Zappa’s recounting of the event is featured in his autobiography (though we should remember that Zappa did not attend the performance and thus was basing his own interpretation of what happened on second-hand evidence):
Final result? The man who ran the concert series didn’t know the difference. The two classical reviewers from the major Los Angeles newspapers didn’t notice anything either. Nobody in the audience knew, except for David Ocker, my computer assistant, who had helped prepare the materials. Nobody knew that the musicians never played a note.
It produced quite a scandal in “modern music circles.” Several members of the ensemble [Ocker mentions one: cellist Erika Duke], mortified by all the hoo-ha, swore they would never “do it again.” (Do what again? Prove to the world that nobody really knows what the fuck is going on at a contemporary music concert?) (175-6, emphases in original).
But what really was the “hoo-ha” here? Was it simply a matter of the audience having been “fooled”? Or is it assuming too much to argue that nobody in the audience had any idea what was going on? There are indications, for instance, that some people did not accept the performance entirely at face value; Ocker points out that one individual who sat nearest to the stage was overheard wondering “why there wasn’t more direct sound from the instruments themselves.” And Jarvinen notes that guitarist Steve Vai, also in attendance, “knew immediately,” complaining that the piece should have been “actually performed,” as it was not as difficult as some of the other material on the program. More importantly, there are other explanations for the fact that the audience as a whole did not explicitly comment on the performance. What was interpreted as audience ignorance may have actually been a muted expression of scorn; as Ocker indicates, the concertgoers were not really interested in Zappa’s music, and thus it is possible that they did not care enough to pay attention to what was happening. On the other hand, the Monday Evening Concert series is known as a forum for new music, and as such, the presence of electronics, tape or a performance art element would not necessarily have been considered out of place. Thus, it is quite possible that the audience did recognize that what they were experiencing was mimed performance accompanied by a tape recording, and they simply assumed this arrangement was intentional.

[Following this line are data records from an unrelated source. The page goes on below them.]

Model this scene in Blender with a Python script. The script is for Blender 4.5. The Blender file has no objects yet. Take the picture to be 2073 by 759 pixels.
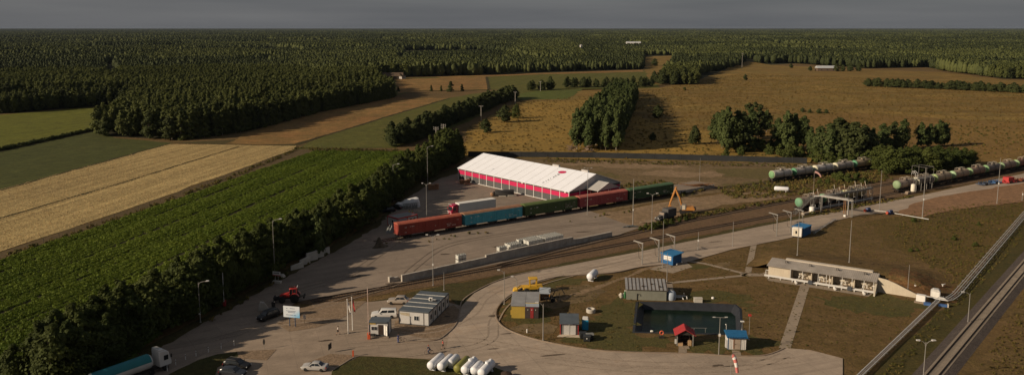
import bpy, math, random
import numpy as np
from mathutils import Vector, Matrix
from mathutils.geometry import tessellate_polygon
random.seed(7); RNG = np.random.default_rng(7)
PI = math.pi
SC = bpy.context.scene
COL = SC.collection
# ------------------------------------------------------------------ camera model (28 mm lens, level horizon high in the frame)
FPX, PPY, PPX, CAMH = 1612.0, 285.0, 1036.5, 59.0
PITCH = math.atan(230.0 / FPX)
FW = np.array([0, math.cos(PITCH), -math.sin(PITCH)]); UP = np.array([0, math.sin(PITCH), math.cos(PITCH)]); RT = np.array([1.0, 0, 0])
def g(x, y, z=0.0):
    """place on the ground (or height z) seen at photo position x, y"""
    d = FW + RT * ((x - PPX) / FPX) - UP * ((y - PPY) / FPX)
    t = (z - CAMH) / d[2]
    return Vector((d[0] * t, d[1] * t, z))
def G(pts, z=0.0):
    return [g(x, y, z).to_2d() for x, y in pts]
def px(X, Y, Z=0.0):
    q = np.array([X, Y, Z - CAMH]); w = q @ FW
    return PPX + FPX * (q @ RT) / w, PPY - FPX * (q @ UP) / w

cam_d = bpy.data.cameras.new('camera'); cam = bpy.data.objects.new('camera', cam_d); COL.objects.link(cam)
cam_d.sensor_width = 36; cam_d.lens = 36 * FPX / 2073; cam_d.shift_y = -(379.5 - PPY) / 2073
cam_d.clip_start = 0.5; cam_d.clip_end = 60000
cam.location = (0, 0, CAMH); cam.rotation_euler = (PI / 2 - PITCH, 0, 0)
SC.camera = cam

# ------------------------------------------------------------------ light
SUN_EL, SUN_AZ = math.radians(23), math.radians(22)     # light travels towards +X, a little towards +Y
w = bpy.data.worlds.new('World'); SC.world = w; w.use_nodes = True
nt = w.node_tree; nt.nodes.clear()
out = nt.nodes.new('ShaderNodeOutputWorld'); bg = nt.nodes.new('ShaderNodeBackground')
sky = nt.nodes.new('ShaderNodeTexSky'); sky.sky_type = 'NISHITA'; sky.sun_disc = False
sky.sun_elevation = SUN_EL; sky.sun_rotation = math.radians(270) - SUN_AZ
sky.dust_density = 2.0; sky.altitude = 100
tc = nt.nodes.new('ShaderNodeTexCoord'); mp = nt.nodes.new('ShaderNodeMapping'); mp.inputs['Scale'].default_value = (1.0, 1.0, 14)
nz = nt.nodes.new('ShaderNodeTexNoise'); nz.inputs['Scale'].default_value = 3.0; nz.inputs['Detail'].default_value = 6
rp = nt.nodes.new('ShaderNodeValToRGB')
rp.color_ramp.elements[0].position = .3; rp.color_ramp.elements[0].color = (.76, .80, .90, 1)
rp.color_ramp.elements[1].position = .75; rp.color_ramp.elements[1].color = (1.12, 1.14, 1.20, 1)
mx = nt.nodes.new('ShaderNodeMix'); mx.data_type = 'RGBA'; mx.inputs[0].default_value = .93     # overcast grey deck thinly lit by the sky above
nt.links.new(tc.outputs['Generated'], mp.inputs['Vector']); nt.links.new(mp.outputs[0], nz.inputs['Vector']); nt.links.new(nz.outputs['Fac'], rp.inputs['Fac'])
nt.links.new(sky.outputs[0], mx.inputs[6]); nt.links.new(rp.outputs[0], mx.inputs[7]); nt.links.new(mx.outputs[2], bg.inputs['Color'])
bg.inputs['Strength'].default_value = .110
nt.links.new(bg.outputs[0], out.inputs['Surface'])
sd = bpy.data.lights.new('sun', 'SUN'); so = bpy.data.objects.new('sun', sd); COL.objects.link(so)
sd.energy = 4.35; sd.angle = math.radians(.55); sd.color = (1, .83, .62)
dv = Vector((math.cos(SUN_AZ) * math.cos(SUN_EL), math.sin(SUN_AZ) * math.cos(SUN_EL), -math.sin(SUN_EL)))
so.rotation_euler = dv.to_track_quat('-Z', 'Y').to_euler(); so.location = (-200, -80, 150)
vs = SC.view_settings; vs.view_transform = 'Standard'; vs.look = 'None'; vs.gamma = 1; vs.exposure = .22; vs.use_curve_mapping = False
SC.cycles.max_bounces = 5; SC.cycles.diffuse_bounces = 2; SC.cycles.glossy_bounces = 2; SC.cycles.transmission_bounces = 3
SC.cycles.volume_bounces = 0; SC.cycles.transparent_max_bounces = 4

# ------------------------------------------------------------------ materials
MATS = {}
def _mix(nt, a, b, fac, mode='MIX'):
    m = nt.nodes.new('ShaderNodeMix'); m.data_type = 'RGBA'; m.blend_type = mode
    for s, v in ((0, fac), (6, a), (7, b)):
        if hasattr(v, 'links'): nt.links.new(v, m.inputs[s])
        elif isinstance(v, (tuple, list)): m.inputs[s].default_value = (*v[:3], 1)
        else: m.inputs[s].default_value = v
    return m.outputs[2]
def _noise(nt, vec, scale, detail=5, rough=.6, lo=.35, hi=.65, sc3=None, rotz=0):
    if sc3 or rotz:
        m = nt.nodes.new('ShaderNodeMapping'); m.vector_type = 'TEXTURE' if False else 'POINT'
        m.inputs['Rotation'].default_value = (0, 0, rotz)
        m2 = nt.nodes.new('ShaderNodeMapping'); m2.inputs['Scale'].default_value = sc3 or (1, 1, 1)
        nt.links.new(vec, m.inputs['Vector']); nt.links.new(m.outputs[0], m2.inputs['Vector']); vec = m2.outputs[0]
    n = nt.nodes.new('ShaderNodeTexNoise'); n.inputs['Scale'].default_value = scale; n.inputs['Detail'].default_value = detail; n.inputs['Roughness'].default_value = rough
    nt.links.new(vec, n.inputs['Vector'])
    r = nt.nodes.new('ShaderNodeMapRange'); r.inputs['From Min'].default_value = lo; r.inputs['From Max'].default_value = hi
    nt.links.new(n.outputs['Fac'], r.inputs['Value'])
    return r.outputs['Result']
def _base(name):
    m = bpy.data.materials.new(name); m.use_nodes = True; nt = m.node_tree
    b = nt.nodes['Principled BSDF']
    return m, nt, b
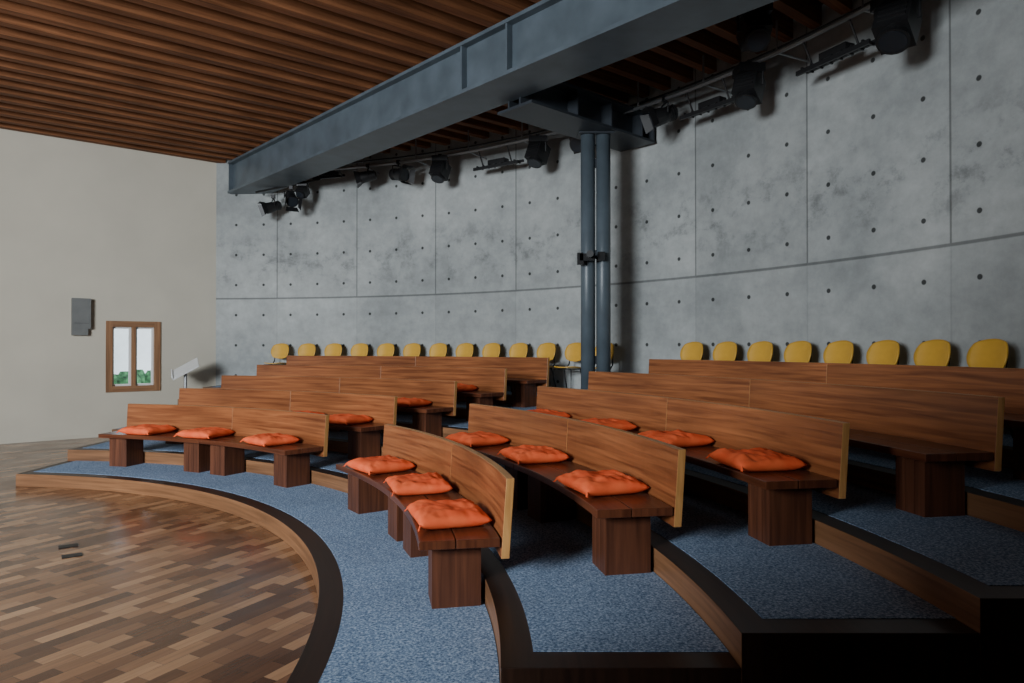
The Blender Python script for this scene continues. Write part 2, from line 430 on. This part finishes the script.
# ------------------------------------------------------------ cushions
def cushion(row,a,rot=0,seed=0,sx=.255,sy=.225):
    Rn=R[row+1]; z=TZ[row]+.004+.42
    n=34; vs=[];fs=[]
    rnd=random.Random(seed)
    off=Vector((rnd.random()*50,rnd.random()*50,0))
    for side in (1,-1):
        for j in range(n+1):
            for i in range(n+1):
                x=-1+2*i/n;y=-1+2*j/n
                px=x*(1-.04*(1-y*y)*abs(x)**3); py=y*(1-.04*(1-x*x)*abs(y)**3)
                h=((1-abs(x)**5)*(1-abs(y)**5))**.5 if abs(x)<1 and abs(y)<1 else 0
                nz=noise.noise(Vector((x*1.7,y*1.7,0))+off)*.020+noise.noise(Vector((x*4.5,y*2.5,3))+off)*.009-abs(noise.noise(Vector((x*1.6,y*4,5))+off))*.016
                ang=math.atan2(abs(y)-1.0,abs(x)-1.0)
                cr=math.sin(ang*14+nz*30)*.004*max(0,1-math.hypot(abs(x)-1,abs(y)-1))
                zz=.048+side*(h*.055) + (h*(nz+cr) if side>0 else -.0)
                if side<0: zz=max(.0,.048-h*.055)
                vs.append((px*sx,py*sy,zz))
    w=n+1;o=w*w
    for j in range(n):
        for i in range(n):
            q=j*w+i; fs.append((q,q+1,q+w+1,q+w)); fs.append((o+q,o+q+w,o+q+w+1,o+q+1))
    me=bpy.data.meshes.new('seat_cushion'); 
    for sgn in(-1,1):
        b0=len(vs); x=sgn*sx*.92
        for dx,dy,dz in((-.012,0,.042),(.012,0,.042),(.03*sgn+.012,.03,.015),(.03*sgn-.012,.035,.015)):
            vs.append((x+dx,-sy*.97-dy*.5,dz+.004))
        fs.append((b0,b0+1,b0+2,b0+3))
    me.from_pydata(vs,[],fs)
    import bmesh
    bm=bmesh.new(); bm.from_mesh(me); bmesh.ops.remove_doubles(bm,verts=bm.verts,dist=.0015); bmesh.ops.recalc_face_normals(bm,faces=bm.faces); bm.to_mesh(me); bm.free()
    me.materials.append(M_cush)
    for p in me.polygons: p.use_smooth=True
    ob=bpy.data.objects.new('seat_cushion',me); bpy.context.collection.objects.link(ob)
    ob.matrix_world=frame(Rn-.185,a,z)@Matrix.Rotation(rot*D2R,4,'Z')
    return ob
cl=[(1,13.6,4),(1,22.9,-6),(1,32.0,5),(2,13.6,6),(2,23.8,-4),(2,32.6,3),(3,12.1,-3),(3,19.8,5),(3,27.4,-3),(3,35,2),
    (1,53.3,-5),(1,64.2,6),(1,73.0,-4),(2,52.8,3),(2,59.5,-3),(3,52.5,3),(4,52.8,0)]
for k,(r_,a_,ro) in enumerate(cl): cushion(r_,a_,ro,k+3)

# ------------------------------------------------------------ chairs
def chair(a):
    T=TZ[6]+.004; M=frame(11.02,a,T)
    b=MB()
    n=12
    def shell(fn,th):
        g=[[fn(-1+2*i/n,-1+2*j/n) for i in range(n+1)] for j in range(n+1)]
        g2=[[Vector(p)+Vector(th) for p in row] for row in g]
        for G in (g,g2):
            for j in range(n):
                for i in range(n):
                    b.quad([M@Vector(G[j][i]),M@Vector(G[j][i+1]),M@Vector(G[j+1][i+1]),M@Vector(G[j+1][i])],M_chair,[(0,0)]*4,True)
        for k in range(n):
            for (p,q) in (((0,k),(0,k+1)),((n,k),(n,k+1)),((k,0),(k+1,0)),((k,n),(k+1,n))):
                b.quad([M@Vector(g[p[0]][p[1]]),M@Vector(g[q[0]][q[1]]),M@Vector(g2[q[0]][q[1]]),M@Vector(g2[p[0]][p[1]])],M_chair,[(0,0)]*4)
    def disc(x,y):
        return x*math.sqrt(1-.5*y*y*.8), y*math.sqrt(1-.5*x*x*.8)
    def seat(x,y):
        u,v=disc(x,y); return (u*.20,-.02+v*.20,.44+.02*u*u-.015*v)
    def back(x,y):
        u,v=disc(x,y); return (u*.19,.20+v*.035-.05*u*u+.0,.70+v*.155)
    shell(seat,(0,0,.014)); shell(back,(0,.014,0))
    for sx in(-1,1):
        b.tube([M@Vector((sx*.19,-.18,0)),M@Vector((sx*.17,-.15,.43)),M@Vector((sx*.15,.12,.43)),M@Vector((sx*.14,.20,.50)),M@Vector((sx*.13,.225,.68))],.011,M_black,8)
        b.tube([M@Vector((sx*.19,.22,0)),M@Vector((sx*.16,.10,.43))],.011,M_black,8)
    b.tube([M@Vector((-.17,-.15,.43)),M@Vector((.17,-.15,.43))],.01,M_black,8)
    return b.build('yellow_chair')
for k in range(8): chair(16.5+2.84*k)
for k in range(13): chair(80.3-2.97*k)
chair(13.6)

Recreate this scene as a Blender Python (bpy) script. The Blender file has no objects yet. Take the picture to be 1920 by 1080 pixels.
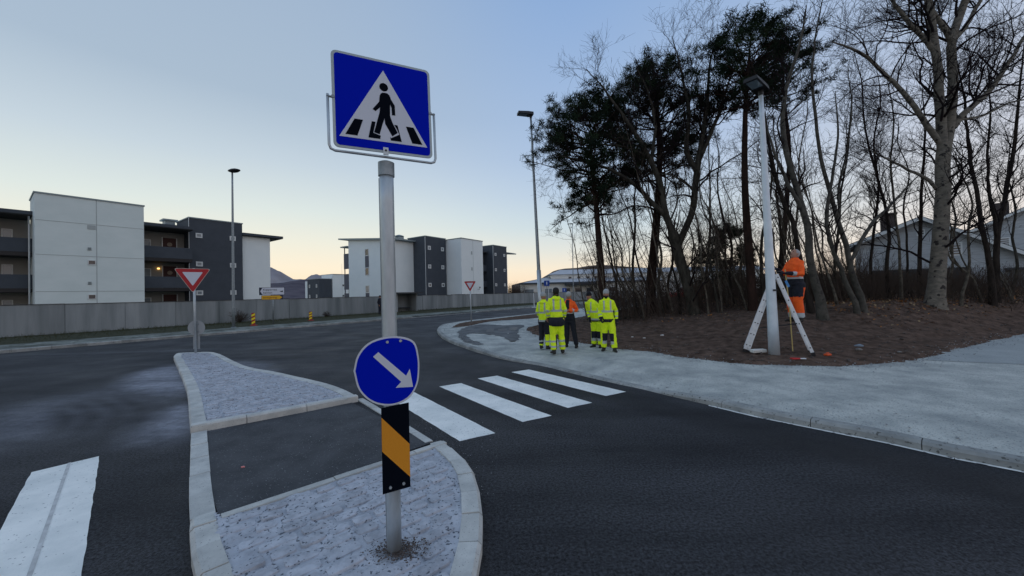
import bpy, math, random
import numpy as np
from mathutils import Matrix, Vector

sc = bpy.context.scene
COL = sc.collection
R = math.radians

# ------------------------------------------------------------------ camera
EYE = 1.75
cam = bpy.data.objects.new('camera', bpy.data.cameras.new('camera'))
COL.objects.link(cam)
sc.camera = cam
cam.data.sensor_width = 36
cam.data.lens = 36 * 700 / 1920
cam.data.clip_start = 0.05
cam.data.clip_end = 9000
CM = Matrix.Rotation(R(90.835), 3, 'X') @ Matrix.Rotation(R(-1.39), 3, 'Z')
cam.matrix_world = Matrix.Translation((0, 0, EYE)) @ CM.to_4x4()

# ------------------------------------------------------------------ world: dusk sky
def lin(c):
    return tuple(((v / 255) / 12.92 if v <= 10 else ((v / 255 + .055) / 1.055) ** 2.4) for v in c) + (1.0,)

w = bpy.data.worlds.new('World')
sc.world = w
w.use_nodes = True
nt = w.node_tree
bg = nt.nodes['Background']
N = nt.nodes.new
L = nt.links.new
geo = N('ShaderNodeTexCoord')
nrm = N('ShaderNodeVectorMath'); nrm.operation = 'NORMALIZE'
L(geo.outputs['Generated'], nrm.inputs[0])
sep = N('ShaderNodeSeparateXYZ'); L(nrm.outputs[0], sep.inputs[0])
def ramp(stops):
    r = N('ShaderNodeValToRGB')
    r.color_ramp.interpolation = 'B_SPLINE' if False else 'LINEAR'
    e = r.color_ramp.elements
    while len(e) > 1:
        e.remove(e[-1])
    e[0].position = stops[0][0]; e[0].color = lin(stops[0][1])
    for p, c in stops[1:]:
        n = e.new(p); n.color = lin(c)
    L(sep.outputs[2], r.inputs[0])
    return r
ra = ramp([(0, (252, 222, 180)), (.07, (246, 232, 206)), (.13, (232, 230, 214)), (.20, (214, 223, 219)), (.30, (190, 204, 214)), (.42, (164, 182, 200)), (.7, (150, 171, 197)), (1, (150, 172, 203))])
rb = ramp([(0, (244, 214, 182)), (.06, (240, 226, 203)), (.11, (219, 221, 214)), (.17, (197, 212, 219)), (.25, (180, 199, 219)), (.34, (165, 187, 216)), (.62, (136, 166, 207)), (1, (150, 172, 203))])
rc = ramp([(0, (226, 210, 204)), (.08, (228, 212, 206)), (.2, (214, 206, 208)), (.4, (184, 190, 204)), (.6, (168, 182, 204)), (1, (150, 172, 203))])
flat = N('ShaderNodeVectorMath'); flat.operation = 'MULTIPLY'; flat.inputs[1].default_value = (1, 1, 0)
L(nrm.outputs[0], flat.inputs[0])
fn = N('ShaderNodeVectorMath'); fn.operation = 'NORMALIZE'; L(flat.outputs[0], fn.inputs[0])
dt = N('ShaderNodeVectorMath'); dt.operation = 'DOT_PRODUCT'
SUN_AZ = -52
dt.inputs[1].default_value = (math.sin(R(SUN_AZ)), math.cos(R(SUN_AZ)), 0)
L(fn.outputs[0], dt.inputs[0])
def mrange(a, b):
    m = N('ShaderNodeMapRange'); m.interpolation_type = 'SMOOTHSTEP'
    m.inputs[1].default_value = a; m.inputs[2].default_value = b
    L(dt.outputs['Value'], m.inputs[0])
    return m
m1 = mrange(.45, 1.0)
m2 = mrange(-.9, .5)
mixa = N('ShaderNodeMix'); mixa.data_type = 'RGBA'
L(m2.outputs[0], mixa.inputs[0]); L(rc.outputs[0], mixa.inputs[6]); L(rb.outputs[0], mixa.inputs[7])
mixb = N('ShaderNodeMix'); mixb.data_type = 'RGBA'
L(m1.outputs[0], mixb.inputs[0]); L(mixa.outputs[2], mixb.inputs[6]); L(ra.outputs[0], mixb.inputs[7])
L(mixb.outputs[2], bg.inputs[0])
bg.inputs[1].default_value = 1.0

sun = bpy.data.objects.new('sun', bpy.data.lights.new('sun', 'SUN'))
COL.objects.link(sun)
sun.data.energy = 0.10
sun.data.angle = R(12)
sun.data.color = (1, .82, .62)
sun.rotation_euler = (R(86), 0, R(180 - SUN_AZ))

sc.view_settings.view_transform = 'Standard'
sc.view_settings.look = 'None'
sc.view_settings.exposure = 0.14
sc.view_settings.gamma = 1
sc.cycles.max_bounces = 5
sc.cycles.diffuse_bounces = 3
sc.cycles.use_denoising = True

# ------------------------------------------------------------------ helpers
CMn = np.array(CM)
def ray(u, v):
    return CMn @ np.array([(u - 960) / 700, (540 - v) / 700, -1.0])
def gp(u, v, z=0.0):
    """ground point seen at a picture position, on the level z"""
    d = ray(u, v); t = (z - EYE) / d[2]
    return Vector((d[0] * t, d[1] * t, z))
def at(u, v, y):
    d = ray(u, v); t = y / d[1]
    return Vector((d[0] * t, y, EYE + d[2] * t))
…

In the final analysis, of course, we are forced to make assumptions about the audience reaction to this event, because nobody actually did a survey of those in attendance. Nevertheless, the “While You Were Art” performance is still useful because of what it demonstrates: not the ignorance of audiences, necessarily, but the tension between opposite and morally-loaded poles of aesthetic “truthfulness” and “artificiality.” The strong emotional reactions suggest that the issue here is “authenticity” -- a slippery term that is defined in various ways but ultimately depends on an assumption that it is possible for art to be “real” (as opposed to “unreal”). In actuality, as the metaphor of transduction suggests, art is always mediated, so that instead of a single, clearly-defined work, each composition should be considered in terms of an infinite number of works. This idea of mediation / transduction will inform the critique of authenticity laid out in the next two chapters.